As we face the current crisis in Haiti and ALBA’s effort to forge a new regional solidarity, we can choose what lessons we draw from this history. We must come to terms with the fact that our own internalized racism – not just the racism emanating from Northern countries – has limited our chances for a better collective future. Nevertheless, in the story of Pétion and Bolívar, we can also choose to see the glimmer of tremendous, as yet unrealized human potential and possibility. Bolívar made a choice not to take the high road and embrace Haiti’s revolutionary blackness, but the road is not closed to us forever. We do not have to be victims of our past, doomed to repeat its mistakes for all eternity.
The answers to the Caribbean and Latin America’s present dilemmas lie in our own histories of struggle, survival and unfinished revolutions. The life and ideas of another heir to the legacy of the Haitian Revolution can perhaps offer us a constructive way of charting a better, common Caribbean and Latin American future. Born in Martinique, Frantz Fanon became the international spokesperson for the Algerian National Liberation Front in its battle against French rule. Like the Haitian revolutionaries of long ago, he was his generation’s most scathing critic of imperialism and racism in general, and French colonialism in particular.
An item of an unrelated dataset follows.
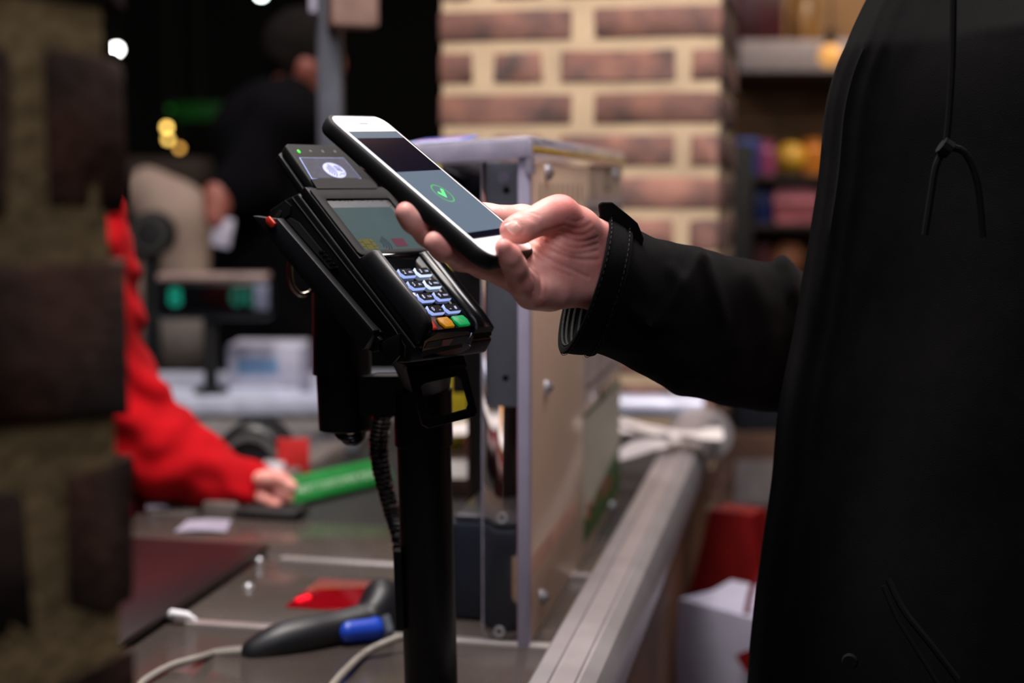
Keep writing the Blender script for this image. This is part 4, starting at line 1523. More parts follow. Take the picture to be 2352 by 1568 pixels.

Through his own life and his writings, Fanon taught the world that true political solidarity is not based on supposed cultural or ethnic sameness, but rather a leap of faith, a willingness to see alliances with and between the most dispossessed and degraded people as the root of social transformation. Lasting changes begin when we acknowledge the burden of past error, and confront and commit ourselves to working through differences, real or imagined. The ghosts of Bolívar, Pétion and Fanon, along with the hundreds of thousands of black and indigenous Caribbean and Latin American revolutionaries who died for this more democratic vision, wait to see which path we choose.